Depois há outros exemplos de polos altamente especializados que perfilam-se como atrativos para empresas que queiram fazer investimentos em áreas mais específicas, casos do Laboratório Ibérico Internacional de Nanotecnologia, em Braga, ou da Incubadora de Empresas da Agência Espacial Europeia, cuja sede está em Coimbra.
Portugal está forte, mas precisa de manter-se atrativo se quiser continuar a somar centros tecnológicos atrás de centros tecnológicos. Os outros países não estão de braços cruzados e também têm talento de qualidade para atrair os gigantes internacionais – ainda em agosto a Ryanair anunciou a criação de um centro tecnológico aqui ‘ao lado’, em Madrid, criando 250 postos de trabalho. Paris, Londres e Berlim também continuam a ser polos fortes de empreendedorismo, pelo que concorrência de peso não falta.

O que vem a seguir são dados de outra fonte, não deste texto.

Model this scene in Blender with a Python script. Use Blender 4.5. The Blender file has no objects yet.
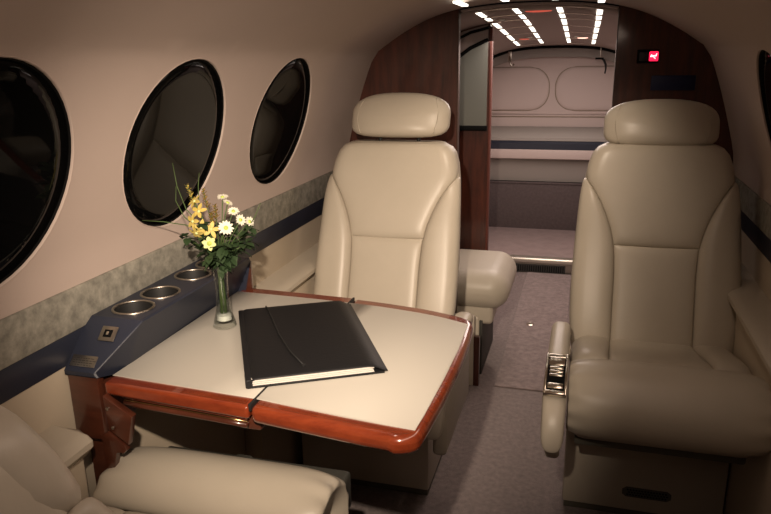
import bpy, bmesh, math, random
from mathutils import Vector, Matrix, geometry
random.seed(7)
PI = math.pi
D = bpy.data
C = bpy.context.scene.collection
SC = bpy.context.scene

# ---------------------------------------------------------------- camera, world, exposure, lights
F_PX, PITCH, YAW, ROLL = 694.4, math.radians(15.95), math.radians(-16.1), math.radians(0.98)
CAM = Vector((0.0, 0.0, 1.2))
fw = Vector((math.sin(YAW)*math.cos(PITCH), math.cos(YAW)*math.cos(PITCH), -math.sin(PITCH)))
r0 = Vector((math.cos(YAW), -math.sin(YAW), 0))
d0 = fw.cross(r0)
rt = r0*math.cos(ROLL) + d0*math.sin(ROLL)
dn = d0*math.cos(ROLL) - r0*math.sin(ROLL)
camd = D.cameras.new('camera')
camd.sensor_width = 36.0
camd.lens = F_PX/771*36.0
camd.clip_start = 0.02
cam = D.objects.new('camera', camd)
C.objects.link(cam)
m3 = Matrix((rt, -dn, -fw)).transposed()
cam.matrix_world = Matrix.Translation(CAM) @ m3.to_4x4()
SC.camera = cam

SC.view_settings.view_transform = 'Standard'
SC.view_settings.look = 'None'
SC.view_settings.gamma = 1.0
SC.view_settings.use_curve_mapping = False
SC.view_settings.exposure = 0.0

w = D.worlds.new('night'); SC.world = w; w.use_nodes = True
w.node_tree.nodes['Background'].inputs[0].default_value = (0.02, 0.02, 0.03, 1)
w.node_tree.nodes['Background'].inputs[1].default_value = 0.05
SC.cycles.max_bounces = 8
SC.cycles.diffuse_bounces = 5
SC.cycles.caustics_reflective = False
SC.cycles.caustics_refractive = False

WARM = (1.0, 0.80, 0.62)
def spot(name, loc, target, energy, ang=100, blend=0.8, size=0.015, col=WARM):
    l = D.lights.new(name, 'SPOT'); l.energy = energy; l.color = col
    l.spot_size = math.radians(ang); l.spot_blend = blend; l.shadow_soft_size = size
    o = D.objects.new(name, l); C.objects.link(o); o.location = loc
    o.rotation_euler = (Vector(target)-Vector(loc)).to_track_quat('-Z', 'Y').to_euler()
    return o
def area(name, loc, rot, sx, sy, energy, col=WARM):
    l = D.lights.new(name, 'AREA'); l.shape = 'RECTANGLE'; l.size = sx; l.size_y = sy
    l.energy = energy; l.color = col
    o = D.objects.new(name, l); C.objects.link(o); o.location = loc; o.rotation_euler = rot
    return o
# the key reading lamp over the aisle, a second one over the table, an added fill wash on the right, the aft compartment
SPOT_A = (-0.11, 0.10, 1.345)
SPOT_C = (-0.10, 1.68, 1.35)
SPOT_B = (-0.42, 1.10, 1.30)
spot('reading_lamp_light', SPOT_A, (-0.70, 1.78, 0.54), 142.0, 55, 1.0, 0.012)
spot('reading_lamp_light', SPOT_C, (-0.26, 2.5, 0.25), 9.0, 95, 0.9, 0.014)
spot('reading_lamp_light', SPOT_B, (-0.44, 1.25, 0.6), 1.6, 100, 0.9, 0.02)
area('added_fill_light', (0.10, 0.75, 1.315), (0, math.radians(38), 0), 0.12, 1.7, 2.8, (1.0, 0.76, 0.60))  # unseen fill, added to brighten the left wall and ceiling
area('aft_wash_light', (-0.16, 3.5, 1.26), (0, 0, 0), 0.5, 1.8, 13.0, (1.0, 0.82, 0.74))

# ---------------------------------------------------------------- materials
def mat(name, col, rough=0.5, metal=0.0, spec=0.5, coat=0.0, coat_r=0.05, noise=None, bump=None, emit=None, trans=0.0, ior=1.45, sheen=0.0):
    """noise=(scale, amount, colour2, stretch)  bump=(scale, strength, distance)"""
    m = D.materials.new(name); m.use_nodes = True
    nt = m.node_tree; b = nt.nodes['Principled BSDF']
    b.inputs['Base Color'].default_value = (*col, 1)
    b.inputs['Roughness'].default_value = rough
    b.inputs['Metallic'].default_value = metal
    b.inputs['Specular IOR Level'].default_value = spec
    b.inputs['Coat Weight'].default_value = coat
    b.inputs['Coat Roughness'].default_value = coat_r
    b.inputs['Transmission Weight'].default_value = trans
    b.inputs['IOR'].default_value = ior
    b.inputs['Sheen Weight'].default_value = sheen
    tc = nt.nodes.new('ShaderNodeTexCoord')
    if noise:
        sc, amt, c2, st = noise
        mp = nt.nodes.new('ShaderNodeMapping'); mp.inputs['Scale'].default_value = st
        nt.links.new(tc.outputs['Object'], mp.inputs[0])
        n = nt.nodes.new('ShaderNodeTexNoise'); n.inputs['Scale'].default_value = sc
        n.inputs['Detail'].default_value = 6; n.inputs['Roughness'].default_value = 0.65
        nt.links.new(mp.outputs[0], n.inputs['Vector'])
        cr = nt.nodes.new('ShaderNodeValToRGB')
        cr.color_ramp.elements[0].position = 0.5-amt; cr.color_ramp.elements[1].position = 0.5+amt
        cr.color_ramp.elements[0].color = (*col, 1); cr.color_ramp.elements[1].color = (*c2, 1)
        nt.links.new(n.outputs['Fac'], cr.inputs[0])
        nt.links.new(cr.outputs[0], b.inputs['Base Color'])
    if bump:
        sc, stg, dist = bump
        n2 = nt.nodes.new('ShaderNodeTexNoise'); n2.inputs['Scale'].default_value = sc
        n2.inputs['Detail'].default_value = 4
        nt.links.new(tc.outputs['Object'], n2.inputs['Vector'])
        bp = nt.nodes.new('ShaderNodeBump'); bp.inputs['Strength'].default_value = stg
        bp.inputs['Distance'].default_value = dist
        nt.links.new(n2.outputs['Fac'], bp.inputs['Height'])
        nt.links.new(bp.outputs[0], b.inputs['Normal'])
    if emit:
        b.inputs['Emission Color'].default_value = (*emit[0], 1)
        b.inputs['Emission Strength'].default_value = emit[1]
    return m

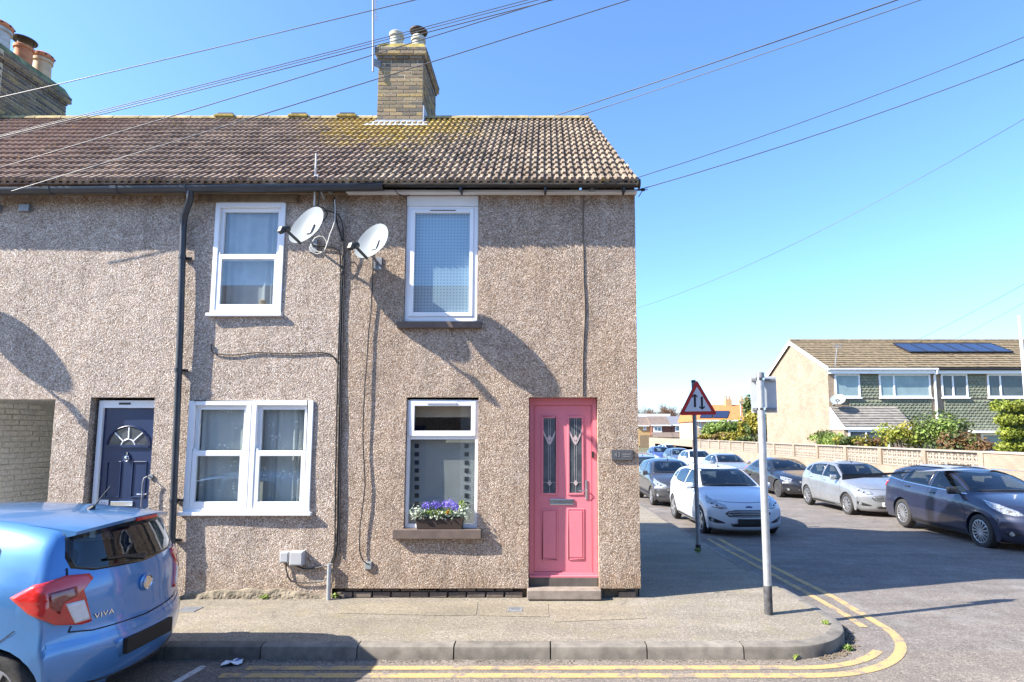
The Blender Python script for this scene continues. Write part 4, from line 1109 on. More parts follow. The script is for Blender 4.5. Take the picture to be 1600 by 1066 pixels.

O que Portugal está a viver é uma fase de consolidação. Passamos rapidamente da parte em que o ecossistema empreendedor e o lado tecnológico do país pareciam promissores, para a concretização de uma boa parte dessa promessa. O pacote de 200 milhões de euros em cofinanciamento que o Governo prometeu no ano passado juntamente com o recém-anunciado programa Startup Visa provavelmente vão fazer com que mais empresas, mesmo que não tenham a escala daquelas referidas no artigo, comecem a ver Portugal como um destino cada vez mais provável.
O que parece ser história perfeita precisa no entanto de alguma atenção. É preciso sobretudo que estes novos investimentos sejam corretamente integrados na realidade financeira e social de Portugal, para que não se crie um ainda maior declive entre o litoral e o interior do país, e para que se evitem situações como aquela que Lisboa vive atualmente na questão do alojamento.
Sim, Lisboa está a transformar-se na capital tecnológica da Europa, mas o resto do país pode e deve sair a ganhar com este momento positivo que atravessamos.